Work instructions:
Find the lines holding the string "part" in the data, then copy all of them.

Source material:
--*--
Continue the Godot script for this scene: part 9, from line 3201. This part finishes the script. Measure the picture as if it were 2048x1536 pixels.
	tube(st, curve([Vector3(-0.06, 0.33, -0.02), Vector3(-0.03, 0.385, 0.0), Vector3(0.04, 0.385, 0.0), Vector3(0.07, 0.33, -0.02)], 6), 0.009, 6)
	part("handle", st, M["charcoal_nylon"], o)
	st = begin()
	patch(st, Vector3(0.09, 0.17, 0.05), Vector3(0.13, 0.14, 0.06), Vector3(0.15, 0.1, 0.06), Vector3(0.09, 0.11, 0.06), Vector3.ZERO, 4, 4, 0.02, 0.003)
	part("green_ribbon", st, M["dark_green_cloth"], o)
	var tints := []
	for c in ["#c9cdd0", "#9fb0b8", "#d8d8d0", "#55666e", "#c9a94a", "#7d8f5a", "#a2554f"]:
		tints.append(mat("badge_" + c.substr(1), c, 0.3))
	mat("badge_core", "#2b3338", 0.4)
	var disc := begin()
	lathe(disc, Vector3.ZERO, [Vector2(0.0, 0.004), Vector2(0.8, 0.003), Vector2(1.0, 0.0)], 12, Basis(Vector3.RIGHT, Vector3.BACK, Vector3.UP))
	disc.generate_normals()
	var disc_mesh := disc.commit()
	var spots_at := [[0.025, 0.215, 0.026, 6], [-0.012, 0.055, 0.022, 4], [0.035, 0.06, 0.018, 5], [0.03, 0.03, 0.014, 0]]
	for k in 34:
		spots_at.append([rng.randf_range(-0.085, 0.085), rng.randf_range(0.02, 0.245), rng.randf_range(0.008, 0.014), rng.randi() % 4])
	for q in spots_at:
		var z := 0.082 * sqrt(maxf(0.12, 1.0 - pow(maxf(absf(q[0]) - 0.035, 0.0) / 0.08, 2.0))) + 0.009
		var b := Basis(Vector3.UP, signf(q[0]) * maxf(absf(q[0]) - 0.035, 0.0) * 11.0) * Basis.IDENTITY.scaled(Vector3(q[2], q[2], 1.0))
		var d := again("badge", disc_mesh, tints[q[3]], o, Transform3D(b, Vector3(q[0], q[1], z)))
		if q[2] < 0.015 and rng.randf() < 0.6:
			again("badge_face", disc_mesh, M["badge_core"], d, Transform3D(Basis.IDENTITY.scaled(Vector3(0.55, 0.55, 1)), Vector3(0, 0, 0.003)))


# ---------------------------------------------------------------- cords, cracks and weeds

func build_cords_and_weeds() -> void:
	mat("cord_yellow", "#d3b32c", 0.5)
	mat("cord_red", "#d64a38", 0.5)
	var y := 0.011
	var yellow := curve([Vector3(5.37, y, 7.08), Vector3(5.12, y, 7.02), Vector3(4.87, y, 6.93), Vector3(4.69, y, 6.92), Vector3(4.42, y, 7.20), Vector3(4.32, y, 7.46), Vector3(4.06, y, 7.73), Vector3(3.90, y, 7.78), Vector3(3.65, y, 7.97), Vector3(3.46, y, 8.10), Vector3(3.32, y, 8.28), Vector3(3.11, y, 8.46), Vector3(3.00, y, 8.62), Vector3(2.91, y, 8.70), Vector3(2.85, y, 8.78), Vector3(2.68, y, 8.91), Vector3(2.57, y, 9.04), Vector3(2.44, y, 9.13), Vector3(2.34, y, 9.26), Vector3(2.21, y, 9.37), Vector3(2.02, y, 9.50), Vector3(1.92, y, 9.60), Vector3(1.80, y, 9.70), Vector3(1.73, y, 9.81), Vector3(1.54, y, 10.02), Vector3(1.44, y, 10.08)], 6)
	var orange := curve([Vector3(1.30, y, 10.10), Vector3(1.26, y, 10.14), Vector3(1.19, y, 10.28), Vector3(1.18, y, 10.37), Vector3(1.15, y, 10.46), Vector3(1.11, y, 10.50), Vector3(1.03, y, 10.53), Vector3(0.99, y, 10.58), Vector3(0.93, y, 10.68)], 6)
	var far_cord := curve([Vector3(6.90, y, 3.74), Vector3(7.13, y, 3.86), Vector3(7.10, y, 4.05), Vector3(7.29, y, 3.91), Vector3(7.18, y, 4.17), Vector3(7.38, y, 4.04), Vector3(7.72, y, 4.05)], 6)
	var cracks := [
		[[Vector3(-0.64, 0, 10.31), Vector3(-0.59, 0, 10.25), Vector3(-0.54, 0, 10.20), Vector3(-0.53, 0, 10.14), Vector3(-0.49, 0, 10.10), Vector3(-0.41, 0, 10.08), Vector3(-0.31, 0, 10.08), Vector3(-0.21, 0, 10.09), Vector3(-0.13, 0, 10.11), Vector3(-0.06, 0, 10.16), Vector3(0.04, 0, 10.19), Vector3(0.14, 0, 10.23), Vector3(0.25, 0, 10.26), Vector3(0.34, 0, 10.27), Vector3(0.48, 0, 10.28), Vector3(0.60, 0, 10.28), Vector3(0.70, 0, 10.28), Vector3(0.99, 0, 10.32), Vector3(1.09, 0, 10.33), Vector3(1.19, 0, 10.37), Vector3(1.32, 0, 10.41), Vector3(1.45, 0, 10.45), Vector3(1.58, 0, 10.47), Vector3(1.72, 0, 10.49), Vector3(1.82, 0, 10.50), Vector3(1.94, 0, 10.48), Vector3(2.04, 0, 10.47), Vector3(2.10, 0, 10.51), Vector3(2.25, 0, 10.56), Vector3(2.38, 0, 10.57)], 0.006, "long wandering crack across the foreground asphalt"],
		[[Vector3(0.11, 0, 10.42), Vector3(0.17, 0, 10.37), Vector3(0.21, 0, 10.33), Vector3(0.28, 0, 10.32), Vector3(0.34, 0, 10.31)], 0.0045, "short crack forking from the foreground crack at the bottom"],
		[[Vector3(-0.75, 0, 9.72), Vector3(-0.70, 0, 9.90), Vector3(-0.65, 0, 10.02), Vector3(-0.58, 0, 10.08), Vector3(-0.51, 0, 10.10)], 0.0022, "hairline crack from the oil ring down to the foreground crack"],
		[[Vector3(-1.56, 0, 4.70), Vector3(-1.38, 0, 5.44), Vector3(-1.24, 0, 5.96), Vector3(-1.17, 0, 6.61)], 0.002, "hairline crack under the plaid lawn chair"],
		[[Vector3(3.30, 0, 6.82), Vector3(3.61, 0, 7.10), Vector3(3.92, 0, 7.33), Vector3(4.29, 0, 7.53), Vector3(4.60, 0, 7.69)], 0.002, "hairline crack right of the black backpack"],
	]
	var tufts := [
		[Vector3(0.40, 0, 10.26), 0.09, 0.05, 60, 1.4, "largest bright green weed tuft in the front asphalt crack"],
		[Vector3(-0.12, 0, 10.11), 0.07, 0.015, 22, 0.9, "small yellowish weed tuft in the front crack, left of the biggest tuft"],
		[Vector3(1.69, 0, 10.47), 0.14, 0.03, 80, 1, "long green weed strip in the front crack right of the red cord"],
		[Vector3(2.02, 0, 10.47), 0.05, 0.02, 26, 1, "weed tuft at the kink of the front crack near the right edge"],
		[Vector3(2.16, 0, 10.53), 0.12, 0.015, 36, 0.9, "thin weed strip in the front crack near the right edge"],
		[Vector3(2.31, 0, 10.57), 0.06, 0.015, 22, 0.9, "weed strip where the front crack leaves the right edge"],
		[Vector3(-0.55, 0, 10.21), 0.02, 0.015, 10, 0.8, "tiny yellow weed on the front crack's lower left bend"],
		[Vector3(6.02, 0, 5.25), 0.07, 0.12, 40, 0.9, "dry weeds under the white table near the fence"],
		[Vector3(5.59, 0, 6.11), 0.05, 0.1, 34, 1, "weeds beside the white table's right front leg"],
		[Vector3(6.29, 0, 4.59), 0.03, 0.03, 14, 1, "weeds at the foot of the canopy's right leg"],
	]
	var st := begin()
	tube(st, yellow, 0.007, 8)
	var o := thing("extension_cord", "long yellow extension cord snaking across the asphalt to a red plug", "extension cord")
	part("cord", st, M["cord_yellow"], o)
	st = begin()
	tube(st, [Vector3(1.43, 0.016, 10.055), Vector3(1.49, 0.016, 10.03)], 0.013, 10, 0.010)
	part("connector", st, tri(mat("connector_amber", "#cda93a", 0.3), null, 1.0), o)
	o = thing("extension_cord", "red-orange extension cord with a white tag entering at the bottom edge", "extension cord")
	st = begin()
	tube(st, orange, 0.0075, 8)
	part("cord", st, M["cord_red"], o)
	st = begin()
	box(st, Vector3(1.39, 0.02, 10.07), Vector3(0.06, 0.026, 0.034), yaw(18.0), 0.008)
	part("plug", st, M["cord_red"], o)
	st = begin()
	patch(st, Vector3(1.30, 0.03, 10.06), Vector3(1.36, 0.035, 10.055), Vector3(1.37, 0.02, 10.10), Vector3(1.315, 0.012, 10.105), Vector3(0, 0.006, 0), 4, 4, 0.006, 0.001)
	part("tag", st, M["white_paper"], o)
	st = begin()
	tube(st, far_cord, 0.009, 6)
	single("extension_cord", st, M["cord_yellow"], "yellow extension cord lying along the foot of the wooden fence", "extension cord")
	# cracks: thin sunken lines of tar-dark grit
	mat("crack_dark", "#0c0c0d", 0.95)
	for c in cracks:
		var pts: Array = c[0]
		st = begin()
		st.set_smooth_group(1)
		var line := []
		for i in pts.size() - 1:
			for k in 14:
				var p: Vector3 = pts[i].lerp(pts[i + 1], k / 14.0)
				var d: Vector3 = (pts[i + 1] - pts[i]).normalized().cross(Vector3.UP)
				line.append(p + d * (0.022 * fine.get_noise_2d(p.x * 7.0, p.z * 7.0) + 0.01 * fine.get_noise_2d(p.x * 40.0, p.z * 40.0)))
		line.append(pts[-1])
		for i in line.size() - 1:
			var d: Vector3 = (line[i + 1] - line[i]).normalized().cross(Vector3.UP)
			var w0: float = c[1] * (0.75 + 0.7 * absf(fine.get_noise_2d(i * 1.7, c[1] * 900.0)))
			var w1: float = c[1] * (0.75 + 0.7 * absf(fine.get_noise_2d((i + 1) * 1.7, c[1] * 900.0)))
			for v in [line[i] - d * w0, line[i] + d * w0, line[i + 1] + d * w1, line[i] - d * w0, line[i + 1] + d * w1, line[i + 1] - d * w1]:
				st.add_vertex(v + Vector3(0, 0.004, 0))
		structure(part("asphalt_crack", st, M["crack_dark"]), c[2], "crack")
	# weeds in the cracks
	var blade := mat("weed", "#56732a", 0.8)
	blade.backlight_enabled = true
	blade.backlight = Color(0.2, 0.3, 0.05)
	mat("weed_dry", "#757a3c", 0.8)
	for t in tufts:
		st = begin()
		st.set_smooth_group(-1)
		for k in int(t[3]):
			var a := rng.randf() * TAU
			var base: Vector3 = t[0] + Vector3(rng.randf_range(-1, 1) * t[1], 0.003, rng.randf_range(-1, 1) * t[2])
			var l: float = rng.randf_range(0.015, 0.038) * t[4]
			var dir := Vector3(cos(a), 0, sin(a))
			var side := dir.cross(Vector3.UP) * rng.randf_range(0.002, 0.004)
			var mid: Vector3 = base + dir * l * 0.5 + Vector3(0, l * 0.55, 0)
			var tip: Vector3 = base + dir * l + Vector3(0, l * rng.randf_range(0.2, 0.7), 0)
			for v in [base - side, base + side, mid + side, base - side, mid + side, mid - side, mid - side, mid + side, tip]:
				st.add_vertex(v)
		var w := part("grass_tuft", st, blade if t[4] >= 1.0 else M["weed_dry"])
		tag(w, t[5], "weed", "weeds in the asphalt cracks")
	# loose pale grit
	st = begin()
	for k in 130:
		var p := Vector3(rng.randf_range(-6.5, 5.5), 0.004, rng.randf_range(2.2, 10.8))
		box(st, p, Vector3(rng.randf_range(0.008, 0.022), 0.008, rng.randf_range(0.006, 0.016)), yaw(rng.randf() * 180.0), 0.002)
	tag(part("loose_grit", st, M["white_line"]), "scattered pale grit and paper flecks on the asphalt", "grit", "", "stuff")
--*--
The solution:
Continue the Godot script for this scene: part 9, from line 3201. This part finishes the script. Measure the picture as if it were 2048x1536 pixels.
	part("handle", st, M["charcoal_nylon"], o)
	part("green_ribbon", st, M["dark_green_cloth"], o)
	part("cord", st, M["cord_yellow"], o)
	part("connector", st, tri(mat("connector_amber", "#cda93a", 0.3), null, 1.0), o)
	part("cord", st, M["cord_red"], o)
	part("plug", st, M["cord_red"], o)
	part("tag", st, M["white_paper"], o)
		structure(part("asphalt_crack", st, M["crack_dark"]), c[2], "crack")
		var w := part("grass_tuft", st, blade if t[4] >= 1.0 else M["weed_dry"])
	tag(part("loose_grit", st, M["white_line"]), "scattered pale grit and paper flecks on the asphalt", "grit", "", "stuff")